Russia does not have the potential to extend the lunar program

The Russian Luna 25 station crashed on the lunar surface

What happened to Luna 25?
It crashed.
Putin’s distorted quote

The Russian Luna 25 station crashed on the lunar surface because it was put into the wrong orbit. At the same time, the station did not even enter the planned orbit around the Moon to prepare for the landing of the vehicle. Now the Kremlin has no funds to continue the lunar program, although they continue to be directed to the war in Ukraine.

About the program

Luna 25 was the first Russian lunar station in 47 years. It was to make a soft landing on the lunar surface in the Sea of Tranquility near the South Pole. The station was equipped with scientific instruments to study the lunar surface and its soil.

The goal of this project was to launch an automatic probe that would fly around the Moon, the orbiter of which would remotely explore and select suitable sites for further landers, and the lander would explore the Moon’s surface near the South Pole.

The launch was carried out on August 10, 2023. The probe was scheduled to work on the lunar surface for about a year, but on August 19, 2023, as a result of an abnormal operation of the propulsion system, the station left orbit and crashed into the lunar surface.

In 2011, Phobos-Grunt, which was scheduled to launch in 2003, crashed at launch, so priorities shifted to Luna-Glob-1, which was renamed Luna-25. This was the name of the Russian lunar mission to demonstrate its continuity with the Soviet program: the last Soviet expedition to the Moon was called Luna-24 and was successful in July 1976.

Luna 25 was planned as the first of a series of vehicles to test new landing technologies and explore the terrain where other vehicles would later land.
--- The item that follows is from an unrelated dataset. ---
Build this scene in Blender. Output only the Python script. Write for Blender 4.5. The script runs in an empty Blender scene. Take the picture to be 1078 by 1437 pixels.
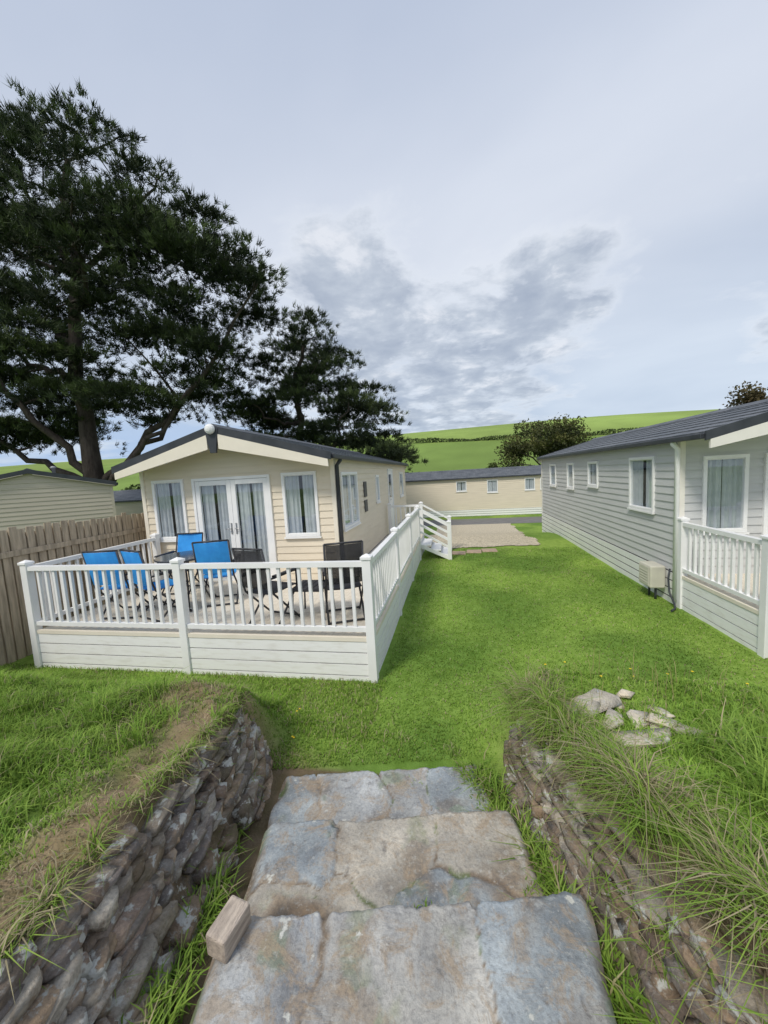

Initially, it was planned that the spacecraft would be launched in 2019 by a Zenit rocket from the new Vostochny cosmodrome, the first launch of a spacecraft from the cosmodrome. Then, they were preparing to use the super-heavy Yenisei rocket for the launch, but in the end, it was recognized as too expensive.

The program, adopted in 2018, consisted of three stages: “Sortie”, “Outpost” and “Base”. It was assumed that during the first stage, the Moon would be explored by automatic vehicles from 2021 to 2025, then from 2025 to 2035, manned spacecraft flights were planned to reach the satellite, including landing, and after 2035, Russia was going to build a habitable base on the Moon. At the first stage, the Luna-25, Luna-26, and Luna-27 vehicles were being prepared.

“Luna in three days”

In fact, Luna 25 is not a continuation of the Soviet lunar programs, as the scientific potential and achievements over the decades have been completely lost. Previously, many of the instruments were manufactured in Ukraine. Now, Russia is not able to develop such a project on its own on a modern element base. The sanctions imposed on it also contribute to this.

Vadim Lukashevich, an expert on cosmonautics, told Mark Feigin in a video interview:

“The cost of the entire Luna 25 program since 2014 is 12.6 billion rubles. This is the cost of military operations by the Russian army in Ukraine for 11 hours and 22 minutes. At the same time, a super-heavy missile costs 1 trillion rubles. If we also correlate it with the cost of launching hostilities against Ukraine, it is 38 days, or just five weeks.”

The expert notes that Luna 25 was supposed to build a landing orbit over a selected location on the Moon’s south pole from the almost circular orbit it entered. The device was supposed to give out a braking pulse, according to the plan it was 84 seconds of engine operation, and the engine worked much longer – 127 seconds. As a result, the braking pulse was one and a half times larger than normal, and the orbit became a negative intersection, that is, the lowest altitude became negative – below the lunar surface.

“The station ‘safely’ crashed into the Moon, and I think there is now a crater of several tens of meters, because the tanks and everything else should have detonated accordingly,” Lukashevich said.

the Soviet Luna 2 station

The break from the USSR

Compared to the successes of the USSR, Russia achieved a similar result 64 years later. After all, the Soviet Luna 2 station crashed into the moon for the first time. It was on September 12, 1959.

After that, the Luna 3 station took the first photos of the backside of the Moon. Luna 25 also sent photos of the backside, of course, of better quality. But Luna 4 was supposed to land on the Moon for the first time and was launched in April 1963, but it just flew past the Moon. After that, Luna 5 was also supposed to make the first soft landing, but it crashed into the Moon on May 12, 1965. Russia was able to repeat that “success” of the USSR.

The program has no prospects, because there is no 12 billion in the budget to repeat the Luna 25 program.

“To send a man to the moon, you need a heavy launch vehicle. A trillion rubles has been requested for the Yenisei super-heavy rocket, and the space industry says that of course it doesn’t have that kind of money, because it is comparable to the entire annual Russian space exploration program,” adds Vadym Lukashevych.